## START
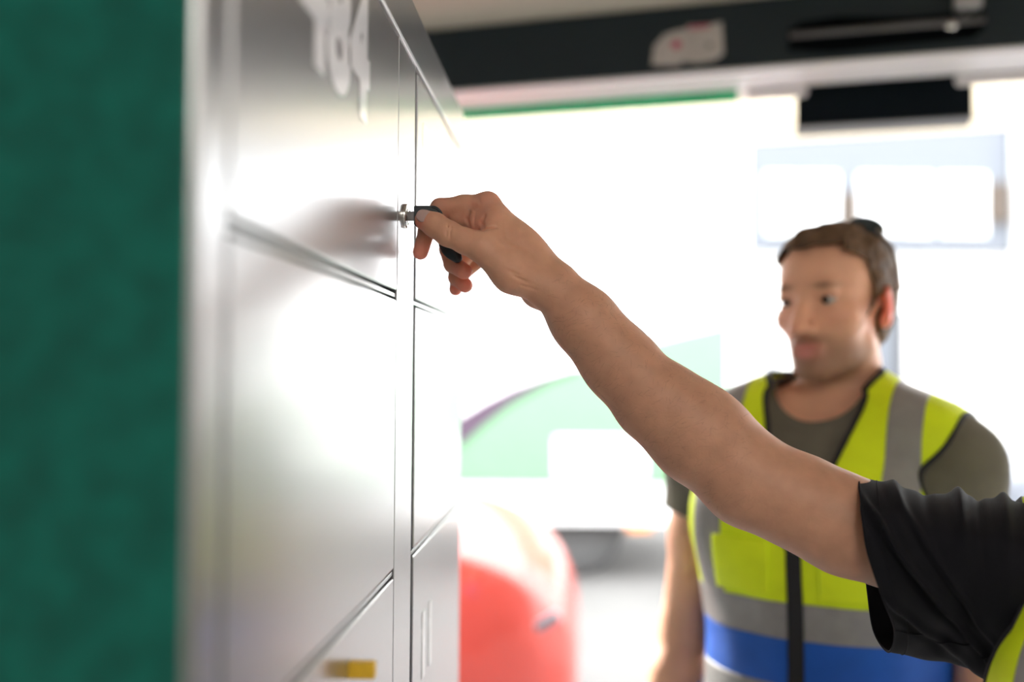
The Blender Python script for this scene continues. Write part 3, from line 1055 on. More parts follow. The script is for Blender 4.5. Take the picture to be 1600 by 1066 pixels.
def car(name, loc, rz, paint, label, scale=1.0, flip=1):
    root = empty(name, loc, rz)
    tag(root, label, 'car')
    st = [(1.97, .52, .50), (1.93, .68, .62), (1.84, .82, .71), (1.68, .93, .78), (1.4, 1.01, .83), (1.0, 1.06, .85), (.78, 1.10, .855), (.2, 1.44, .86),
          (-.3, 1.50, .86), (-1.0, 1.47, .85), (-1.5, 1.32, .83), (-1.78, 1.02, .80), (-1.92, .80, .72), (-1.97, .55, .55)]
    V, rings = [], []
    for x, h, w in st:
        sh = min(h - 0.05, 0.93)
        cab = max(0.0, min(1.0, (h - 1.0) / 0.4))
        wr = w * (0.93 - 0.22 * cab)
        half = [(w * 0.80, .20), (w * .97, .30), (w, .50), (w * .995, sh * 0.8), (w * .955, sh), (wr, h - 0.045), (wr * .72, h), (0, h + 0.012)]
        ring = [(x, -a, b) for a, b in half] + [(x, a, b) for a, b in half[-2::-1]]
        rings.append([len(V) + i for i in range(len(ring))])
        V += ring
    Fc = []
    n = len(rings[0])
    for i in range(len(rings) - 1):
        for j in range(n - 1):
            Fc.append((rings[i][j], rings[i + 1][j], rings[i + 1][j + 1], rings[i][j + 1]))
        Fc.append((rings[i][n - 1], rings[i + 1][n - 1], rings[i + 1][0], rings[i][0]))
    Fc.append(tuple(rings[0]))
    Fc.append(tuple(reversed(rings[-1])))
    V = [Vector(v) * scale for v in V]
    bm = bmesh.new()
    bm.from_mesh(pymesh(V, Fc))
    body = put('body', bm_mesh(bm), M_[paint], root, True)
    md = body.modifiers.new('round', 'SUBSURF')
    md.levels = md.render_levels = 2

    def panel(nm, i0, i1, j, m, shrink=0.86, out=0.012):
        q = [V[rings[i0][j]], V[rings[i1][j]], V[rings[i1][j + 1]], V[rings[i0][j + 1]]]
        c = sum(q, Vector()) / 4
        nn = (q[1] - q[0]).cross(q[3] - q[0]).normalized()
        if nn.dot(c - Vector((c.x * 0.6, 0, 0.7))) < 0:
            nn = -nn
        q = [c + (p - c) * shrink + nn * out for p in q]
        return prism(nm, q, -nn * 0.02, M_[m], root)
    for j in (4, n - 6):
        panel('side_window', 7, 8, j, 'car_glass')
        panel('side_window', 8, 9, j, 'car_glass')
        panel('side_window', 9, 10, j, 'car_glass')
    ws = [V[rings[6][5]], V[rings[7][5]], V[rings[7][n - 6]], V[rings[6][n - 6]]]
    c = sum(ws, Vector()) / 4
    nn = Vector((0.5, 0, 0.86))
    prism('windscreen', [c + (p - c) * 0.9 + nn * 0.02 for p in ws], -nn * 0.02, M_['car_glass'], root)
    for s in (-1, 1):
        for xx in (1.22, -1.22):
            Mw = Matrix.Translation(Vector((xx, s * 0.70, .315)) * scale)
            ty = put('tyre', lathe_mesh([(r * scale, h * scale) for r, h in [(.19, -.1), (.29, -.1), (.315, -.07), (.315, .07), (.29, .1), (.19, .1)]], Mw @ Matrix.Rotation(R(90), 4, 'X') @ Matrix.Translation((0, 0, 0.075 * -s * scale)), 32), M_['tyre'], root, True)
            put('rim', lathe_mesh([(r * scale, h * scale) for r, h in [(.20, .06), (.19, .095), (.16, .075), (.06, .06), (.05, .09), (.01, .095)]], Mw @ Matrix.Rotation(R(90 if s < 0 else -90), 4, 'X') @ Matrix.Translation((0, 0, 0.08 * scale)), 24), M_['rim'], ty, True)
        hs = Solid()
        hs.ell(Vector((1.76, s * 0.60, .64)) * scale, Vector((.14, .10, .062)) * scale, Matrix.Rotation(R(-28 * s), 3, 'Z'))
        Vh, Qh = hs.surface(0.012)
        put('headlight', npmesh(Vh, Qh), M_['headlight'], root, True)
        ts = Solid()
        ts.ell(Vector((-1.84, s * 0.66, .82)) * scale, Vector((.08, .07, .10)) * scale)
        Vh, Qh = ts.surface(0.014)
        put('tail_light', npmesh(Vh, Qh), M_['red_print'], root, True)
    return root, V, rings


CD = 3.75
cw = W(924, 980, CD)
loc = Cr @ Vector((cw.x - 1.97, CD + 0.62, 0))
red, _, _ = car('red_car', (loc.x, loc.y, -0.012), R(3.87 - 4), 'car_red', 'bright red small car with rounded bonnet parked outside beyond the lockers')
b = Cr @ Vector(W(850, 975, CD - 0.02))
mloc = full_matrix(red).inverted() @ Vector(b)
box('side_repeater', (-0.045, -0.012, -0.018), (0.045, 0.03, 0.018), M_['trim'], red, 0.006, M=Matrix.Translation((mloc.x + 0.03, -0.80, mloc.z + 0.085)) @ Matrix.Rotation(R(-32), 4, 'Y'))

CB = 6.4
cb = W(1492, 0, CB)
loc = Cr @ Vector((cb.x + 1.97, CB + 0.8, 0))
car('grey_car', (loc.x, loc.y, -0.012), R(180 + 3.87), 'car_blue', 'pale grey blue car at the right edge behind the man')

# house across the street
HDp = 15.0
house = empty('house', Cr @ Vector((7.0, HDp, 0)), R(3.87))
tag(house, 'white rendered building with a pale blue grey upper band across the street', 'building')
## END
JOB: Repeat the data above exactly, but not the pictures.

WRITTEN REPLY:
The Blender Python script for this scene continues. Write part 3, from line 1055 on. More parts follow. The script is for Blender 4.5. Take the picture to be 1600 by 1066 pixels.
def car(name, loc, rz, paint, label, scale=1.0, flip=1):
    root = empty(name, loc, rz)
    tag(root, label, 'car')
    st = [(1.97, .52, .50), (1.93, .68, .62), (1.84, .82, .71), (1.68, .93, .78), (1.4, 1.01, .83), (1.0, 1.06, .85), (.78, 1.10, .855), (.2, 1.44, .86),
          (-.3, 1.50, .86), (-1.0, 1.47, .85), (-1.5, 1.32, .83), (-1.78, 1.02, .80), (-1.92, .80, .72), (-1.97, .55, .55)]
    V, rings = [], []
    for x, h, w in st:
        sh = min(h - 0.05, 0.93)
        cab = max(0.0, min(1.0, (h - 1.0) / 0.4))
        wr = w * (0.93 - 0.22 * cab)
        half = [(w * 0.80, .20), (w * .97, .30), (w, .50), (w * .995, sh * 0.8), (w * .955, sh), (wr, h - 0.045), (wr * .72, h), (0, h + 0.012)]
        ring = [(x, -a, b) for a, b in half] + [(x, a, b) for a, b in half[-2::-1]]
        rings.append([len(V) + i for i in range(len(ring))])
        V += ring
    Fc = []
    n = len(rings[0])
    for i in range(len(rings) - 1):
        for j in range(n - 1):
            Fc.append((rings[i][j], rings[i + 1][j], rings[i + 1][j + 1], rings[i][j + 1]))
        Fc.append((rings[i][n - 1], rings[i + 1][n - 1], rings[i + 1][0], rings[i][0]))
    Fc.append(tuple(rings[0]))
    Fc.append(tuple(reversed(rings[-1])))
    V = [Vector(v) * scale for v in V]
    bm = bmesh.new()
    bm.from_mesh(pymesh(V, Fc))
    body = put('body', bm_mesh(bm), M_[paint], root, True)
    md = body.modifiers.new('round', 'SUBSURF')
    md.levels = md.render_levels = 2

    def panel(nm, i0, i1, j, m, shrink=0.86, out=0.012):
        q = [V[rings[i0][j]], V[rings[i1][j]], V[rings[i1][j + 1]], V[rings[i0][j + 1]]]
        c = sum(q, Vector()) / 4
        nn = (q[1] - q[0]).cross(q[3] - q[0]).normalized()
        if nn.dot(c - Vector((c.x * 0.6, 0, 0.7))) < 0:
            nn = -nn
        q = [c + (p - c) * shrink + nn * out for p in q]
        return prism(nm, q, -nn * 0.02, M_[m], root)
    for j in (4, n - 6):
        panel('side_window', 7, 8, j, 'car_glass')
        panel('side_window', 8, 9, j, 'car_glass')
        panel('side_window', 9, 10, j, 'car_glass')
    ws = [V[rings[6][5]], V[rings[7][5]], V[rings[7][n - 6]], V[rings[6][n - 6]]]
    c = sum(ws, Vector()) / 4
    nn = Vector((0.5, 0, 0.86))
    prism('windscreen', [c + (p - c) * 0.9 + nn * 0.02 for p in ws], -nn * 0.02, M_['car_glass'], root)
    for s in (-1, 1):
        for xx in (1.22, -1.22):
            Mw = Matrix.Translation(Vector((xx, s * 0.70, .315)) * scale)
            ty = put('tyre', lathe_mesh([(r * scale, h * scale) for r, h in [(.19, -.1), (.29, -.1), (.315, -.07), (.315, .07), (.29, .1), (.19, .1)]], Mw @ Matrix.Rotation(R(90), 4, 'X') @ Matrix.Translation((0, 0, 0.075 * -s * scale)), 32), M_['tyre'], root, True)
            put('rim', lathe_mesh([(r * scale, h * scale) for r, h in [(.20, .06), (.19, .095), (.16, .075), (.06, .06), (.05, .09), (.01, .095)]], Mw @ Matrix.Rotation(R(90 if s < 0 else -90), 4, 'X') @ Matrix.Translation((0, 0, 0.08 * scale)), 24), M_['rim'], ty, True)
        hs = Solid()
        hs.ell(Vector((1.76, s * 0.60, .64)) * scale, Vector((.14, .10, .062)) * scale, Matrix.Rotation(R(-28 * s), 3, 'Z'))
        Vh, Qh = hs.surface(0.012)
        put('headlight', npmesh(Vh, Qh), M_['headlight'], root, True)
        ts = Solid()
        ts.ell(Vector((-1.84, s * 0.66, .82)) * scale, Vector((.08, .07, .10)) * scale)
        Vh, Qh = ts.surface(0.014)
        put('tail_light', npmesh(Vh, Qh), M_['red_print'], root, True)
    return root, V, rings


CD = 3.75
cw = W(924, 980, CD)
loc = Cr @ Vector((cw.x - 1.97, CD + 0.62, 0))
red, _, _ = car('red_car', (loc.x, loc.y, -0.012), R(3.87 - 4), 'car_red', 'bright red small car with rounded bonnet parked outside beyond the lockers')
b = Cr @ Vector(W(850, 975, CD - 0.02))
mloc = full_matrix(red).inverted() @ Vector(b)
box('side_repeater', (-0.045, -0.012, -0.018), (0.045, 0.03, 0.018), M_['trim'], red, 0.006, M=Matrix.Translation((mloc.x + 0.03, -0.80, mloc.z + 0.085)) @ Matrix.Rotation(R(-32), 4, 'Y'))

CB = 6.4
cb = W(1492, 0, CB)
loc = Cr @ Vector((cb.x + 1.97, CB + 0.8, 0))
car('grey_car', (loc.x, loc.y, -0.012), R(180 + 3.87), 'car_blue', 'pale grey blue car at the right edge behind the man')

# house across the street
HDp = 15.0
house = empty('house', Cr @ Vector((7.0, HDp, 0)), R(3.87))
tag(house, 'white rendered building with a pale blue grey upper band across the street', 'building')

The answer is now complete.